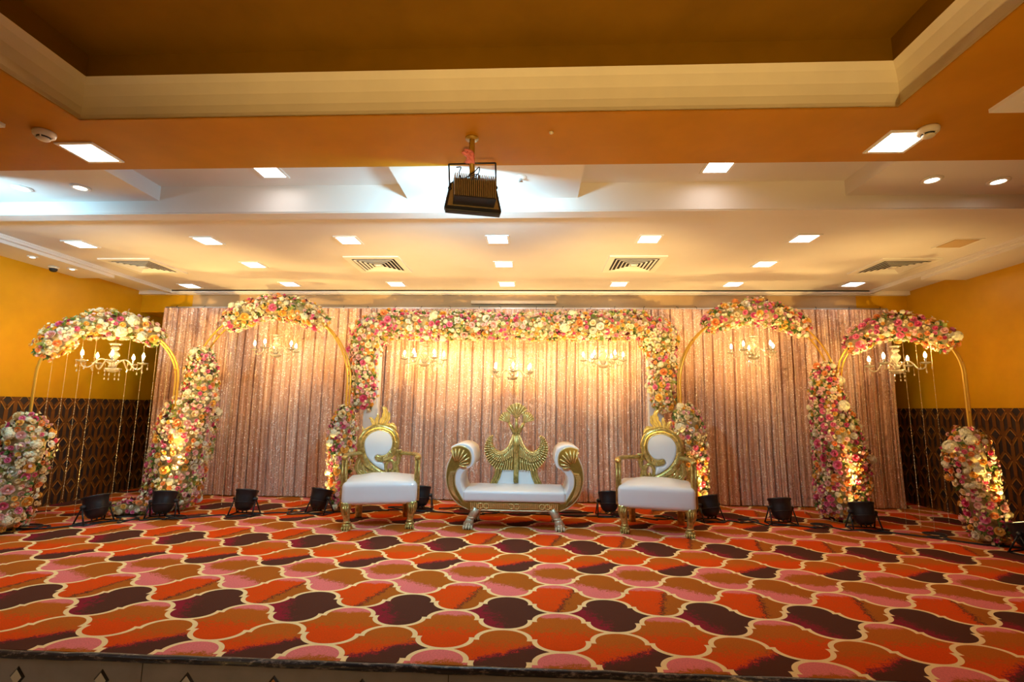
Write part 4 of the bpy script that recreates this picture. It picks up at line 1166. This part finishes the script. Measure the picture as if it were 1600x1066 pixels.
# ------------------------------------------------------------------ crystal chandeliers
def crystal():
    m, nt, b = new_mat('warm crystal glass')
    b.inputs['Base Color'].default_value = (1.0, 0.86, 0.60, 1)
    b.inputs['Roughness'].default_value = 0.10
    b.inputs['IOR'].default_value = 1.5
    b.inputs['Transmission Weight'].default_value = 0.7
    b.inputs['Specular IOR Level'].default_value = 0.8
    return m
M_CRYS = crystal()
M_BULB = glow('candle bulb', CANDLE, BULB_GLOW)
M_CANDLE = mat('silver candle sleeve', (0.55, 0.52, 0.48), 0.25, 0.7)
M_CHAIN = mat('brass chain', (0.42, 0.28, 0.08), 0.35, 0.8)
def chandelier(label, x, y, zb, up, scale=1.0, turn=0.0, arms=5):
    """zb is the height of the underside of the bowl; up is how far the chain runs above the column"""
    t = thing('chandelier', label, 'chandelier', (x, y, zb), 0, 'crystal chandeliers')
    s = scale
    V = lambda *a: tuple(v * s for v in a)
    mb = MB(); mb.lathe([V(0.004, 0.0), V(0.045, 0.006), V(0.075, 0.030), V(0.082, 0.046), V(0.070, 0.050), V(0.02, 0.040)], 16, flute=0.05, nfl=8); part('bowl', mb, [M_CRYS], t)
    prof = [(0.016, 0.04), (0.028, 0.06), (0.044, 0.085), (0.030, 0.115), (0.018, 0.13), (0.024, 0.15), (0.048, 0.185), (0.052, 0.21), (0.036, 0.24), (0.016, 0.25), (0.03, 0.262), (0.044, 0.28), (0.034, 0.300), (0.012, 0.306)]
    mb = MB(); mb.lathe([V(*p) for p in prof], 14, flute=0.05, nfl=7); part('column', mb, [M_CRYS], t)
    mb = MB(); mb.lathe([V(0.012, 0.31), V(0.045, 0.318), V(0.062, 0.334), V(0.058, 0.338), V(0.01, 0.326)], 16, flute=0.06, nfl=8); part('top_dish', mb, [M_CRYS], t)
    mb = MB()
    z = 0.326 * s; k = 0
    while z < 0.326 * s + up:
        ring = []
        for i in range(8):
            a = 2 * PI * i / 8; u, v = 0.007 * math.cos(a), 0.014 * math.sin(a)
            ring.append((u, 0, z + 0.012 + v) if k % 2 else (0, u, z + 0.012 + v))
        mb.tube(ring, 0.0022, 5, 0, closed=True); z += 0.022; k += 1
    part('chain', mb, [M_CHAIN], t)
    for i in range(arms):
        a = turn + 2 * PI * i / arms; c, sn = math.cos(a), math.sin(a)
        P = [(c * r * s, sn * r * s, z * s) for r, z in ((0.02, 0.075), (0.055, 0.12), (0.105, 0.150), (0.155, 0.125), (0.195, 0.065), (0.235, 0.045), (0.275, 0.060), (0.288, 0.098))]
        mb = MB(); mb.tube(spline(P, 4), 0.0085 * s, 8)
        arm = part('arm', mb, [M_CRYS], t)
        ox, oy = c * 0.288 * s, sn * 0.288 * s
        mb = MB(); mb.lathe([V(0.012, 0.098), V(0.035, 0.104), V(0.056, 0.118), V(0.054, 0.122), V(0.012, 0.110)], 14, (ox, oy, 0), flute=0.07, nfl=7); part('drip_dish', mb, [M_CRYS], arm)
        mb = MB(); mb.lathe([V(0.011, 0.108), V(0.011, 0.170), V(0.007, 0.173)], 10, (ox, oy, 0)); part('candle_sleeve', mb, [M_CANDLE], arm)
        mb = MB(); mb.lathe([V(0.006, 0.172), V(0.013, 0.186), V(0.0155, 0.200), V(0.011, 0.218), V(0.004, 0.234), V(0.001, 0.240)], 10, (ox, oy, 0)); part('bulb', mb, [M_BULB], arm)
        mb = MB()                                                 # drops under each dish
        for kk in range(4):
            b = a + kk * PI / 2 + 0.4; px, py = ox + 0.050 * s * math.cos(b), oy + 0.050 * s * math.sin(b)
            ln = (0.045, 0.07, 0.045, 0.095)[kk] * s
            mb.tube([(px, py, 0.118 * s), (px, py, 0.118 * s - ln)], 0.0012, 4)
            mb.ball((px, py, 0.118 * s - ln * 0.5), 0.005 * s, n=6, m=4)
            mb.lathe([(0.001, 0.0), (0.009 * s, -0.020 * s), (0.006 * s, -0.030 * s), (0.001, -0.034 * s)], 6, (px, py, 0.118 * s - ln), 0, None, False)
        part('crystal_drops', mb, [M_CRYS], arm)
    mb = MB()
    for kk in range(8):
        b = turn + kk * PI / 4; px, py = 0.07 * s * math.cos(b), 0.07 * s * math.sin(b); ln = (0.04, 0.09)[kk % 2] * s
        for q in range(int(ln / 0.014)): mb.ball((px, py, 0.03 * s - 0.014 * q), 0.005, n=6, m=4)
        mb.lathe([(0.001, 0.0), (0.009 * s, -0.020 * s), (0.001, -0.032 * s)], 6, (px, py, 0.03 * s - ln), 0, None, False)
    part('crystal_drops', mb, [M_CRYS], t)
    return t
chandelier('crystal chandelier hanging in the far left arch before the gold wall', -4.87, 5.46, 1.64, 0.18, 1.0, 0.35)
chandelier('crystal chandelier hanging in the second arch from left', -3.37, 6.23, 1.90, 0.22, 0.90, 0.9)
chandelier('crystal chandelier nearest the left side inside the floral frame', -1.50, 6.62, 1.83, 0.12, 0.92, 0.2, 6)
chandelier('crystal chandelier hanging lowest, directly above the settee crest', -0.29, 6.62, 1.66, 0.30, 0.92, 0.6, 6)
chandelier('crystal chandelier nearest the right side inside the floral frame', 0.93, 6.62, 1.83, 0.12, 0.92, 1.0, 6)
chandelier('crystal chandelier hanging in the second arch from right', 2.79, 6.33, 1.93, 0.20, 0.90, 0.1)
chandelier('crystal chandelier hanging in the far right arch before the gold wall', 4.14, 5.78, 1.72, 0.12, 0.96, 0.55, 4)

# ------------------------------------------------------------------ crystal bead strands hung from the arches
M_BEAD = mat('champagne crystal bead', (0.72, 0.56, 0.33), 0.2, 0.3)
def strand_mesh(L, seed):
    rng = random.Random(seed); mb = MB()
    mb.tube([(0, 0, 0), (0, 0, -L)], 0.0008, 4, 0)
    z = 0.0
    while z < L:
        r = 0.0048 if rng.random() < 0.75 else 0.0066
        c = Vector((rng.uniform(-.001, .001), 0, -z))
        mb.add([c + Vector(d) * r for d in ((1, 0, 0), (0, 1, 0), (-1, 0, 0), (0, -1, 0), (0, 0, 1.2), (0, 0, -1.2))], [(0, 1, 4), (1, 2, 4), (2, 3, 4), (3, 0, 4), (1, 0, 5), (2, 1, 5), (3, 2, 5), (0, 3, 5)], 0)
        z += rng.choice((0.024, 0.030, 0.044))
    return mb
def strands(ab, top, fr, bots, where):
    a, b = Vector(ab[0]), Vector(ab[1]); h = (b - a).length / 2; sp = top - h
    for i, f in enumerate(fr):
        p = a.lerp(b, f); u = (f - 0.5) * 2 * h; z = sp + math.sqrt(max(0, h * h - u * u)) - 0.02
        o = part('bead_strand', strand_mesh(z - bots[i % len(bots)], i + 3), [M_BEAD]); o.location = (p.x, p.y, z)
        tag(o, 'string of crystal beads hanging in the %s arch, %s from left' % (where, ORD[i]), 'bead string', 'crystal bead strings')
strands(A1, 2.21, (0.09, 0.18, 0.27, 0.36, 0.60, 0.71, 0.81, 0.91), (0.02, 0.10, 0.25, 0.02, 0.16), 'far left')
strands(A5, 2.27, (0.10, 0.20, 0.30, 0.46, 0.57, 0.67, 0.78), (0.05, 0.02, 0.12, 0.03), 'far right')
strands(A2, 2.57, (0.13, 0.24, 0.36, 0.62, 0.74, 0.86), (0.25, 0.05, 0.15), 'second left')
strands(A4, 2.55, (0.16, 0.30, 0.42, 0.64, 0.76, 0.86), (0.15, 0.05, 0.3), 'second right')

# ------------------------------------------------------------------ stage par cans
M_CAN = mat('black painted par can', (0.006, 0.007, 0.010), 0.42, 0.0, vary=0.3, vscale=20)
M_LENS = glow('par lens', WARM, 6.0)
def par(label, x, y, target, watt=1.0, cone=58, z=0.0, energy=None, blend=1.0):
    T = Vector(target); c = Vector((x, y, z + 0.20)); d = (T - c)
    rz = math.atan2(-d.x, d.y); tilt = math.atan2(d.z, math.hypot(d.x, d.y)); tilt = max(R(15), min(R(74), tilt))
    t = thing('par_light', label, 'stage light', (x, y, z), rz, 'black stage par lights')
    M = Matrix.Translation((0, 0, 0.185)) @ Matrix.Rotation(tilt - PI / 2, 4, 'X')      # local z of the can points up and back
    mb = MB()
    mb.lathe([(0.045, -0.135), (0.075, -0.120), (0.098, -0.085), (0.108, -0.04), (0.112, 0.02), (0.118, 0.075), (0.126, 0.085), (0.126, 0.100), (0.118, 0.100), (0.110, 0.085)], 22, (0, 0, 0), 0)
    mb.tube([(0.110 * math.cos(a), 0.110 * math.sin(a), -0.045) for a in np.linspace(0, 2 * PI, 22, endpoint=False)], 0.005, 6, 0, closed=True)
    mb.xf(M); body = part('can_body', mb, [M_CAN], t)
    mb = MB(); mb.box(-0.125, 0.125, -0.125, 0.125, 0.094, 0.102)
    mb.xf(M)
    part('filter_frame', mb, [M_CAN], t) if False else None
    mb = MB(); mb.lathe([(0.106, 0.092), (0.07, 0.098), (0.002, 0.100)], 20); mb.xf(M); part('lens', mb, [M_LENS], t)
    mb = MB()
    for k in range(6):
        a = 2 * PI * k / 6; mb.tube([(0.05 * math.cos(a), 0.05 * math.sin(a), -0.125), (0.05 * math.cos(a), 0.05 * math.sin(a), -0.150)], 0.007, 6)
    mb.xf(M); part('rear_socket', mb, [M_CAN], t)
    mb = MB()
    for s in (-1, 1):
        mb.tube([(0.132 * s, 0.0, 0.185), (0.148 * s, -0.085, 0.006)], 0.008, 6); mb.tube([(0.132 * s, 0.0, 0.185), (0.148 * s, 0.085, 0.006)], 0.008, 6)
        mb.tube([(0.148 * s, -0.095, 0.007), (0.148 * s, 0.095, 0.007)], 0.007, 6)
    for yy in (-0.09, 0.09): mb.tube([(-0.148, yy, 0.007), (0.148, yy, 0.007)], 0.007, 6)
    part('floor_bracket', mb, [M_CAN], t)
    for s in (-1, 1):
        mb = MB(); Mk = Matrix.Translation((0.115 * s, 0, 0.185)) @ Matrix.Rotation(PI / 2, 4, 'Y'); mb.lathe([(0.018, -0.03), (0.022, -0.02), (0.022, 0.02), (0.018, 0.03)], 10, (0, 0, 0), 0, Mk); part('tilt_knob', mb, [M_BLACKPL], t)
    l = bpy.data.lights.new('par_lamp', 'SPOT'); l.energy = energy or PAR_WATT * watt; l.color = WARM; l.spot_size = R(cone); l.spot_blend = blend; l.shadow_soft_size = 0.035
    lo = bpy.data.objects.new('par_lamp', l); COL.objects.link(lo); lo.parent = t
    lo.matrix_local = M @ Matrix.Translation((0, 0, 0.115)) @ Matrix.Rotation(PI, 4, 'X')
    return t
PARS = [
    ('black par light on the carpet nearest the left wall, before the wainscot', -4.75, 5.33, (-5.05, 5.42, 2.0), 0.4, 100),
    ('black par light right in front of the left flower pillar', -4.22, 5.63, (-4.36, 6.02, 1.45), 1.3, 42),
    ('black par light on the carpet below the second arch, before bare curtain', -3.41, 5.88, (-3.38, 6.55, 2.6), 1.0),
    ('black par light just left of the left throne chair', -2.58, 6.05, (-2.42, 6.45, 1.6), 0.5),
    ('black par light half hidden behind the left throne chair', -1.42, 6.36, (-1.45, 6.75, 2.8), 0.3),
    ('black par light half hidden behind the right throne chair', 0.92, 6.24, (0.9, 6.75, 2.8), 0.3),
    ('black par light leaning just right of the right throne chair', 2.07, 6.09, (1.93, 6.45, 1.4), 0.6),
    ('black par light on the carpet below the second arch from right', 2.85, 6.00, (2.83, 6.6, 2.6), 1.0),
    ('black par light in front of the right flower pillar', 3.66, 5.83, (3.70, 6.24, 1.5), 1.0, 42),
    ('black par light cut by the right picture edge, beside flower base', 4.60, 4.98, (4.47, 5.3, 1.7), 0.8),
]
for p in PARS: last = par(*p)
for x, sd in ((-4.3, 'far left'), (-1.55, 'left of middle'), (1.0, 'right of middle'), (3.7, 'far right')):
    par('black par light on the hall floor below the stage edge, ' + sd, x, 1.2, (x * 0.96, 7.0, 3.0), 1, 36, HALL, FRONT_WATT * (0.55 if x > 3 else 1.0))
par('black par light on the hall floor behind the camera, aimed at the ceiling cove', 0.35, -1.6, (0.3, 2.6, 3.3), 1, 72, HALL, COVE_WATT)
M_STICK = mat('pale printed sticker', (0.75, 0.70, 0.62), 0.5)
mb = MB()
for P in (((-0.135, 0.02), (-0.115, 0.075), (-0.105, 0.03)), ((-0.100, 0.035), (-0.112, 0.070), (-0.065, 0.02)), ((-0.15, 0.07), (-0.128, 0.085), (-0.135, 0.05))):
    mb.prism([(a, b) for a, b in P], -0.101, -0.098)
part('logo_sticker', mb, [M_STICK], last)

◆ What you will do
Collect each line above holding the string "picture".

◆ Written response
Write part 4 of the bpy script that recreates this picture. It picks up at line 1166. This part finishes the script. Measure the picture as if it were 1600x1066 pixels.
    ('black par light cut by the right picture edge, beside flower base', 4.60, 4.98, (4.47, 5.3, 1.7), 0.8),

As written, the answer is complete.